If those young people go to jail, they find a community waiting for them – just not one that most Canadians would want. Aboriginal gangs are always competing for new members. Bigger gangs mean more violence and a more criminalized jail population.

"In most cases, you're taking non-gang-involved people and sending them where they become gang-involved," the ALST's Mr. Rudin says. "So they come out worse than they went in."

This is the tragic mirror image of the restored aboriginal community that the Correctional Service, with minimal resources, has tried to foster: With no stable family relationships in their pasts, young inmates are quick to fall in with the security and defined roles that gangs offer.

For many of them, culturally specific rehabilitation programs will remain a distant rumour. They will be left instead to learn skills and attitudes that won't make them any safer for their families or communities when they eventually get out.

Advocates for alternative approaches to aboriginal justice have not found an effective way to counter the "get out of jail free" rhetoric that flows when a Richard Smoke comes along. Still, this week's Ontario decision could open the possibility for the government to amend its mandatory-minimum provisions, without losing them entirely.

For example, a "safety valve" measure of the kind passed by the U.S. Congress in 1994 would permit judicial discretion to prevent cruel and unusual punishment.

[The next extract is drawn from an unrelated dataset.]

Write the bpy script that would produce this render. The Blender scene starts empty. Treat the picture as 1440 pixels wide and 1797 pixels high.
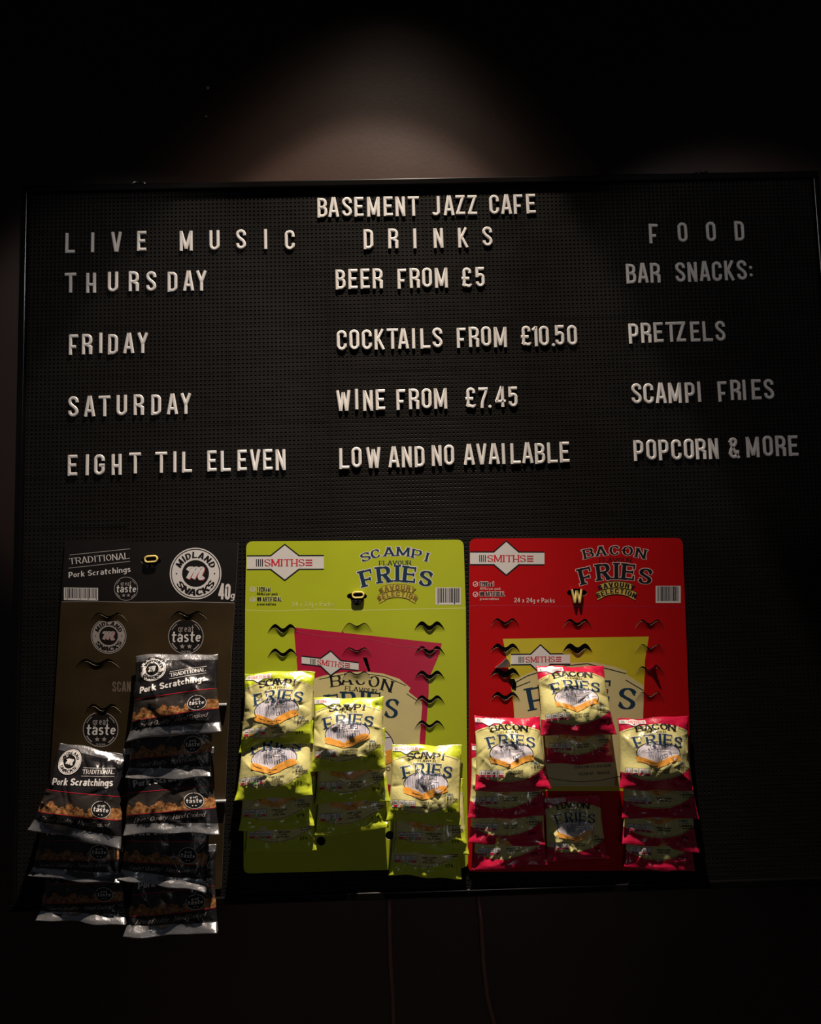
import bpy, math, random
import numpy as np
from mathutils import Vector, Matrix
from mathutils.geometry import delaunay_2d_cdt

# ------------------------------------------------------------------ camera
SC = bpy.context.scene
COL = SC.collection
W_PX, H_PX, F_PX = 1440.0, 1797.0, 1442.0
CAM = Vector((-0.06227, -1.40051, -0.64500))
YAW, PITCH, ROLL = 0.01700068, 0.09655383, -0.02711605
_f = Vector((math.sin(YAW)*math.cos(PITCH), math.cos(YAW)*math.cos(PITCH), math.sin(PITCH)))
_r0 = Vector((math.cos(YAW), -math.sin(YAW), 0)); _u0 = _r0.cross(_f)
_r = _r0*math.cos(ROLL) + _u0*math.sin(ROLL)
_u = _u0*math.cos(ROLL) - _r0*math.sin(ROLL)
cam_data = bpy.data.cameras.new('camera')
cam = bpy.data.objects.new('camera', cam_data); COL.objects.link(cam)
cam.matrix_world = Matrix(((_r.x, _u.x, -_f.x, CAM.x), (_r.y, _u.y, -_f.y, CAM.y), (_r.z, _u.z, -_f.z, CAM.z), (0, 0, 0, 1)))
cam_data.sensor_fit = 'HORIZONTAL'; cam_data.sensor_width = 36.0
cam_data.lens = 36.0*F_PX/W_PX
cam_data.clip_start = 0.01
SC.camera = cam

# ------------------------------------------------------------------ world, lamps, exposure
SC.view_settings.view_transform = 'Standard'
SC.view_settings.look = 'None'
SC.view_settings.gamma = 1.0
SC.view_settings.use_curve_mapping = False
SC.view_settings.exposure = 0.0
world = bpy.data.worlds.new('world'); SC.world = world; world.use_nodes = True
world.node_tree.nodes['Background'].inputs[0].default_value = (0.75, 0.85, 1.0, 1)
world.node_tree.nodes['Background'].inputs[1].default_value = 0.024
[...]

But the Minister of Justice has rejected that idea before, and even so, it would probably apply only to first-time offenders, like the man in the Ontario gun-photo case. Someone with a record like John Findlay's would draw the mandatory jail time.

Back at Sagatay, Mr. Findlay is feeling something that has been rare in his life – optimism. He recently coached a native youth anger-management group, and would like to do more. "Whether they can hear me or not, at least they'll know I'm talking from real experience, and I don't have an agenda they might be afraid of," he says.

Perhaps that's what our public policy needs: More attention to the evidence gathered from real experiences, and less recourse to fearful agendas.